======== Information provided

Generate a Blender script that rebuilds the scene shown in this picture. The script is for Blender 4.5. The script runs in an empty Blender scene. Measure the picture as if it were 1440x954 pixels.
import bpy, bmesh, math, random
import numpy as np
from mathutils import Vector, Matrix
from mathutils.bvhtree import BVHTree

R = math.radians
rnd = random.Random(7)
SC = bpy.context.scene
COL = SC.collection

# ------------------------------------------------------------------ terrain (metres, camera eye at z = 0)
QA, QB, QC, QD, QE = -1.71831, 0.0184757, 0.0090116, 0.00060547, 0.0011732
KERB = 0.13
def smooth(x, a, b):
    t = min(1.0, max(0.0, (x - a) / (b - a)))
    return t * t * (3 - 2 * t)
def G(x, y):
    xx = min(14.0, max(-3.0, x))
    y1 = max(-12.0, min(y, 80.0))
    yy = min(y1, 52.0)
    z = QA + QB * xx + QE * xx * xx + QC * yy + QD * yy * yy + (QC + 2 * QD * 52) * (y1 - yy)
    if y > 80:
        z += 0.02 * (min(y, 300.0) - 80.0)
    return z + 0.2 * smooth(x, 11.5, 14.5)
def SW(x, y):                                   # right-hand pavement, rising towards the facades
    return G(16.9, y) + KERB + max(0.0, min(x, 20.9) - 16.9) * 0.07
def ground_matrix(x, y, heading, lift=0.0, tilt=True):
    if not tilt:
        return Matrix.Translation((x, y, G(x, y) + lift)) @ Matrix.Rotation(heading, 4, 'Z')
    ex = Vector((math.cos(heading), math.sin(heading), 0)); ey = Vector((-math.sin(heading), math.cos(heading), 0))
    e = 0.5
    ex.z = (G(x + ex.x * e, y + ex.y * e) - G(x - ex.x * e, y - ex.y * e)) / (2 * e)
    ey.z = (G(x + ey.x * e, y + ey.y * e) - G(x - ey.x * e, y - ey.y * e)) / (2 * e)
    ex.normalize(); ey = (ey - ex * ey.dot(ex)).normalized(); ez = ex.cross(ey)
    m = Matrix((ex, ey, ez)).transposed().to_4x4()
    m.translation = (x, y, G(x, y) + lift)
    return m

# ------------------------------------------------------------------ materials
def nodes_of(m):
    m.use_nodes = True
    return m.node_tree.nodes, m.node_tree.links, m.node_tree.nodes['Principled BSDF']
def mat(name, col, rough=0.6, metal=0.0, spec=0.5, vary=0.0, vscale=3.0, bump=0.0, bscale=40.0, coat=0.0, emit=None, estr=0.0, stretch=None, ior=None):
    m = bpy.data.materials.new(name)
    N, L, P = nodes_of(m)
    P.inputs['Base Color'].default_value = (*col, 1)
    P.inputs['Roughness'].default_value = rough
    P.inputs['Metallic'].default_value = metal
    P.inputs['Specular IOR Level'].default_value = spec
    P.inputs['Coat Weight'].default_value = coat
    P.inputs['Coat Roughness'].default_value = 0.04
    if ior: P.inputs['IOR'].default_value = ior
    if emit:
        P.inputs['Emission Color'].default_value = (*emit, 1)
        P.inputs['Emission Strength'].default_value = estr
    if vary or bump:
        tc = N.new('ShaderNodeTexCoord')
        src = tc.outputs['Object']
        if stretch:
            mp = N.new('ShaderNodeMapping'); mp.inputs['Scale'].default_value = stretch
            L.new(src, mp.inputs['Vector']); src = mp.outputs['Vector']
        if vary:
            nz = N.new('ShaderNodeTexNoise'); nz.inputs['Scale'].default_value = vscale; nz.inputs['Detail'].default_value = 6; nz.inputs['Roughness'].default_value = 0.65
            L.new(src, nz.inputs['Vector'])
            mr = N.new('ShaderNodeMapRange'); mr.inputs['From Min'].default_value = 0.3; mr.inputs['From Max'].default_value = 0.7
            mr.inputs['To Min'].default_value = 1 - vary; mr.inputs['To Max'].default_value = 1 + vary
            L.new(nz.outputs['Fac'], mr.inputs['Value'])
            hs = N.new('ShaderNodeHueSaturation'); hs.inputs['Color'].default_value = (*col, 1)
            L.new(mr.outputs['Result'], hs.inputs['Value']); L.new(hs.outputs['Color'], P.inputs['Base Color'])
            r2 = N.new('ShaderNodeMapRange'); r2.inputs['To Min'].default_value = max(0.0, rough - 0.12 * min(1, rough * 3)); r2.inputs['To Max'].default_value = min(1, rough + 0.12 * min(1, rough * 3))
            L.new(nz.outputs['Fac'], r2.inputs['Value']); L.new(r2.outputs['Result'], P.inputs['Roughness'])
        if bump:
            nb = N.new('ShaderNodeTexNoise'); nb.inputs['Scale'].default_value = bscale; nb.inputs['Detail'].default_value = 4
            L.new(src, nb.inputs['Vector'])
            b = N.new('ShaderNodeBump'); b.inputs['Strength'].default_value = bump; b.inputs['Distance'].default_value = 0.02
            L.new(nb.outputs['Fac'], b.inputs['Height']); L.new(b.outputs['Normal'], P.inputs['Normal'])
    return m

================

▸ **Required task**: Transcribe the full listing above without leaving anything out.

▸ **Task result**:
Generate a Blender script that rebuilds the scene shown in this picture. The script is for Blender 4.5. The script runs in an empty Blender scene. Measure the picture as if it were 1440x954 pixels.
import bpy, bmesh, math, random
import numpy as np
from mathutils import Vector, Matrix
from mathutils.bvhtree import BVHTree

R = math.radians
rnd = random.Random(7)
SC = bpy.context.scene
COL = SC.collection

# ------------------------------------------------------------------ terrain (metres, camera eye at z = 0)
QA, QB, QC, QD, QE = -1.71831, 0.0184757, 0.0090116, 0.00060547, 0.0011732
KERB = 0.13
def smooth(x, a, b):
    t = min(1.0, max(0.0, (x - a) / (b - a)))
    return t * t * (3 - 2 * t)
def G(x, y):
    xx = min(14.0, max(-3.0, x))
    y1 = max(-12.0, min(y, 80.0))
    yy = min(y1, 52.0)
    z = QA + QB * xx + QE * xx * xx + QC * yy + QD * yy * yy + (QC + 2 * QD * 52) * (y1 - yy)
    if y > 80:
        z += 0.02 * (min(y, 300.0) - 80.0)
    return z + 0.2 * smooth(x, 11.5, 14.5)
def SW(x, y):                                   # right-hand pavement, rising towards the facades
    return G(16.9, y) + KERB + max(0.0, min(x, 20.9) - 16.9) * 0.07
def ground_matrix(x, y, heading, lift=0.0, tilt=True):
    if not tilt:
        return Matrix.Translation((x, y, G(x, y) + lift)) @ Matrix.Rotation(heading, 4, 'Z')
    ex = Vector((math.cos(heading), math.sin(heading), 0)); ey = Vector((-math.sin(heading), math.cos(heading), 0))
    e = 0.5
    ex.z = (G(x + ex.x * e, y + ex.y * e) - G(x - ex.x * e, y - ex.y * e)) / (2 * e)
    ey.z = (G(x + ey.x * e, y + ey.y * e) - G(x - ey.x * e, y - ey.y * e)) / (2 * e)
    ex.normalize(); ey = (ey - ex * ey.dot(ex)).normalized(); ez = ex.cross(ey)
    m = Matrix((ex, ey, ez)).transposed().to_4x4()
    m.translation = (x, y, G(x, y) + lift)
    return m

# ------------------------------------------------------------------ materials
def nodes_of(m):
    m.use_nodes = True
    return m.node_tree.nodes, m.node_tree.links, m.node_tree.nodes['Principled BSDF']
def mat(name, col, rough=0.6, metal=0.0, spec=0.5, vary=0.0, vscale=3.0, bump=0.0, bscale=40.0, coat=0.0, emit=None, estr=0.0, stretch=None, ior=None):
    m = bpy.data.materials.new(name)
    N, L, P = nodes_of(m)
    P.inputs['Base Color'].default_value = (*col, 1)
    P.inputs['Roughness'].default_value = rough
    P.inputs['Metallic'].default_value = metal
    P.inputs['Specular IOR Level'].default_value = spec
    P.inputs['Coat Weight'].default_value = coat
    P.inputs['Coat Roughness'].default_value = 0.04
    if ior: P.inputs['IOR'].default_value = ior
    if emit:
        P.inputs['Emission Color'].default_value = (*emit, 1)
        P.inputs['Emission Strength'].default_value = estr
    if vary or bump:
        tc = N.new('ShaderNodeTexCoord')
        src = tc.outputs['Object']
        if stretch:
            mp = N.new('ShaderNodeMapping'); mp.inputs['Scale'].default_value = stretch
            L.new(src, mp.inputs['Vector']); src = mp.outputs['Vector']
        if vary:
            nz = N.new('ShaderNodeTexNoise'); nz.inputs['Scale'].default_value = vscale; nz.inputs['Detail'].default_value = 6; nz.inputs['Roughness'].default_value = 0.65
            L.new(src, nz.inputs['Vector'])
            mr = N.new('ShaderNodeMapRange'); mr.inputs['From Min'].default_value = 0.3; mr.inputs['From Max'].default_value = 0.7
            mr.inputs['To Min'].default_value = 1 - vary; mr.inputs['To Max'].default_value = 1 + vary
            L.new(nz.outputs['Fac'], mr.inputs['Value'])
            hs = N.new('ShaderNodeHueSaturation'); hs.inputs['Color'].default_value = (*col, 1)
            L.new(mr.outputs['Result'], hs.inputs['Value']); L.new(hs.outputs['Color'], P.inputs['Base Color'])
            r2 = N.new('ShaderNodeMapRange'); r2.inputs['To Min'].default_value = max(0.0, rough - 0.12 * min(1, rough * 3)); r2.inputs['To Max'].default_value = min(1, rough + 0.12 * min(1, rough * 3))
            L.new(nz.outputs['Fac'], r2.inputs['Value']); L.new(r2.outputs['Result'], P.inputs['Roughness'])
        if bump:
            nb = N.new('ShaderNodeTexNoise'); nb.inputs['Scale'].default_value = bscale; nb.inputs['Detail'].default_value = 4
            L.new(src, nb.inputs['Vector'])
            b = N.new('ShaderNodeBump'); b.inputs['Strength'].default_value = bump; b.inputs['Distance'].default_value = 0.02
            L.new(nb.outputs['Fac'], b.inputs['Height']); L.new(b.outputs['Normal'], P.inputs['Normal'])
    return m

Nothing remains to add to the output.